### EXERCISE BRIEF
Extract each line of the data and write it out again exactly.

────────────────────────────────────────

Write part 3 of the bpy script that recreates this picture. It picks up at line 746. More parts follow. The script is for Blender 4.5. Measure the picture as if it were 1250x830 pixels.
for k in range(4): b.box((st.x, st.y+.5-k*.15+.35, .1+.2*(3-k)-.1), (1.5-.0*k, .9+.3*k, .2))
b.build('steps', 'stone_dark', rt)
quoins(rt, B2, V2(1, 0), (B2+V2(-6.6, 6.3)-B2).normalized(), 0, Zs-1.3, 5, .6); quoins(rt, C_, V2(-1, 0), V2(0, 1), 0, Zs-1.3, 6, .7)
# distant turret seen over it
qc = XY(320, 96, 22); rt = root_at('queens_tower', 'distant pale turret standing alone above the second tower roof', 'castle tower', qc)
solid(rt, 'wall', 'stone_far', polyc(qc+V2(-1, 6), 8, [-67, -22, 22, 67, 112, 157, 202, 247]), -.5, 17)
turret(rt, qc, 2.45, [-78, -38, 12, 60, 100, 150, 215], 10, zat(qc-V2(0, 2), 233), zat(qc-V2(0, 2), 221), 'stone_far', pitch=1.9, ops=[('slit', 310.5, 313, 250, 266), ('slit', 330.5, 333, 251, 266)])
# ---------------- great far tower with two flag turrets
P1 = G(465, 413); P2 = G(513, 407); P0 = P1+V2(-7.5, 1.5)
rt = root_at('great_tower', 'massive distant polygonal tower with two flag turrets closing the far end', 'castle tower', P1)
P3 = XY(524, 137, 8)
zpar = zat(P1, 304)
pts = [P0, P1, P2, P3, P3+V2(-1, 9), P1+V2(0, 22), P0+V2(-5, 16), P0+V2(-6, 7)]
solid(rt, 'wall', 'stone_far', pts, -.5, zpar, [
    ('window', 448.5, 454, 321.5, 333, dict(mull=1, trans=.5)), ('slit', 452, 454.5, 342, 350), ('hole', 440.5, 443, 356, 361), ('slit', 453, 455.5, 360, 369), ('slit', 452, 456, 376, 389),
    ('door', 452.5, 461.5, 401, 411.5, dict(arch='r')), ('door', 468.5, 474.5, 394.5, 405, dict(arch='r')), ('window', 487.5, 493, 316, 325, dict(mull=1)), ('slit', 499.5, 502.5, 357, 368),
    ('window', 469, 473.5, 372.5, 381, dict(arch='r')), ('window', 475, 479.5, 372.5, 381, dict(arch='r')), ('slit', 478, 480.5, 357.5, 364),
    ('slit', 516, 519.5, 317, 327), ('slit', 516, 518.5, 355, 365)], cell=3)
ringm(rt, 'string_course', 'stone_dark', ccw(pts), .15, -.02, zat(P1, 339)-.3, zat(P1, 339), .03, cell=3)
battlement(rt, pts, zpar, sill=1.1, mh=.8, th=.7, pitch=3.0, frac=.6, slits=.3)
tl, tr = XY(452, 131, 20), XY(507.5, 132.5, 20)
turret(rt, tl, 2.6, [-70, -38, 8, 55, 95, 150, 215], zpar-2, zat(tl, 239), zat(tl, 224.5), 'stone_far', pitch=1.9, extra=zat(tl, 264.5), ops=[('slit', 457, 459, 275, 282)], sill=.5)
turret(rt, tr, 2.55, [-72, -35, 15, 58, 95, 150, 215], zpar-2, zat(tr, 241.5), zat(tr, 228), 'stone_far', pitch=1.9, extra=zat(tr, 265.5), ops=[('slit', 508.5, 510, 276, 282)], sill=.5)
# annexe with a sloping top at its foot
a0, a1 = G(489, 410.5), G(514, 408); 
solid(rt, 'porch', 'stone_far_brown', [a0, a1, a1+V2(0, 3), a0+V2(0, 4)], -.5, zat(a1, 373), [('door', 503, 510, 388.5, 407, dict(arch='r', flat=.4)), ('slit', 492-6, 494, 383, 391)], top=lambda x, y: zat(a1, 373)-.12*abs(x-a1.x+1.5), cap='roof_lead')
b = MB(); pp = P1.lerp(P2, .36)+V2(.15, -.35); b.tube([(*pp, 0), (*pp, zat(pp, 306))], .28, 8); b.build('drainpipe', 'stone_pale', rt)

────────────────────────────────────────

### FINISHED TASK
Write part 3 of the bpy script that recreates this picture. It picks up at line 746. More parts follow. The script is for Blender 4.5. Measure the picture as if it were 1250x830 pixels.
for k in range(4): b.box((st.x, st.y+.5-k*.15+.35, .1+.2*(3-k)-.1), (1.5-.0*k, .9+.3*k, .2))
b.build('steps', 'stone_dark', rt)
quoins(rt, B2, V2(1, 0), (B2+V2(-6.6, 6.3)-B2).normalized(), 0, Zs-1.3, 5, .6); quoins(rt, C_, V2(-1, 0), V2(0, 1), 0, Zs-1.3, 6, .7)
# distant turret seen over it
qc = XY(320, 96, 22); rt = root_at('queens_tower', 'distant pale turret standing alone above the second tower roof', 'castle tower', qc)
solid(rt, 'wall', 'stone_far', polyc(qc+V2(-1, 6), 8, [-67, -22, 22, 67, 112, 157, 202, 247]), -.5, 17)
turret(rt, qc, 2.45, [-78, -38, 12, 60, 100, 150, 215], 10, zat(qc-V2(0, 2), 233), zat(qc-V2(0, 2), 221), 'stone_far', pitch=1.9, ops=[('slit', 310.5, 313, 250, 266), ('slit', 330.5, 333, 251, 266)])
# ---------------- great far tower with two flag turrets
P1 = G(465, 413); P2 = G(513, 407); P0 = P1+V2(-7.5, 1.5)
rt = root_at('great_tower', 'massive distant polygonal tower with two flag turrets closing the far end', 'castle tower', P1)
P3 = XY(524, 137, 8)
zpar = zat(P1, 304)
pts = [P0, P1, P2, P3, P3+V2(-1, 9), P1+V2(0, 22), P0+V2(-5, 16), P0+V2(-6, 7)]
solid(rt, 'wall', 'stone_far', pts, -.5, zpar, [
    ('window', 448.5, 454, 321.5, 333, dict(mull=1, trans=.5)), ('slit', 452, 454.5, 342, 350), ('hole', 440.5, 443, 356, 361), ('slit', 453, 455.5, 360, 369), ('slit', 452, 456, 376, 389),
    ('door', 452.5, 461.5, 401, 411.5, dict(arch='r')), ('door', 468.5, 474.5, 394.5, 405, dict(arch='r')), ('window', 487.5, 493, 316, 325, dict(mull=1)), ('slit', 499.5, 502.5, 357, 368),
    ('window', 469, 473.5, 372.5, 381, dict(arch='r')), ('window', 475, 479.5, 372.5, 381, dict(arch='r')), ('slit', 478, 480.5, 357.5, 364),
    ('slit', 516, 519.5, 317, 327), ('slit', 516, 518.5, 355, 365)], cell=3)
ringm(rt, 'string_course', 'stone_dark', ccw(pts), .15, -.02, zat(P1, 339)-.3, zat(P1, 339), .03, cell=3)
battlement(rt, pts, zpar, sill=1.1, mh=.8, th=.7, pitch=3.0, frac=.6, slits=.3)
tl, tr = XY(452, 131, 20), XY(507.5, 132.5, 20)
turret(rt, tl, 2.6, [-70, -38, 8, 55, 95, 150, 215], zpar-2, zat(tl, 239), zat(tl, 224.5), 'stone_far', pitch=1.9, extra=zat(tl, 264.5), ops=[('slit', 457, 459, 275, 282)], sill=.5)
turret(rt, tr, 2.55, [-72, -35, 15, 58, 95, 150, 215], zpar-2, zat(tr, 241.5), zat(tr, 228), 'stone_far', pitch=1.9, extra=zat(tr, 265.5), ops=[('slit', 508.5, 510, 276, 282)], sill=.5)
# annexe with a sloping top at its foot
a0, a1 = G(489, 410.5), G(514, 408); 
solid(rt, 'porch', 'stone_far_brown', [a0, a1, a1+V2(0, 3), a0+V2(0, 4)], -.5, zat(a1, 373), [('door', 503, 510, 388.5, 407, dict(arch='r', flat=.4)), ('slit', 492-6, 494, 383, 391)], top=lambda x, y: zat(a1, 373)-.12*abs(x-a1.x+1.5), cap='roof_lead')
b = MB(); pp = P1.lerp(P2, .36)+V2(.15, -.35); b.tube([(*pp, 0), (*pp, zat(pp, 306))], .28, 8); b.build('drainpipe', 'stone_pale', rt)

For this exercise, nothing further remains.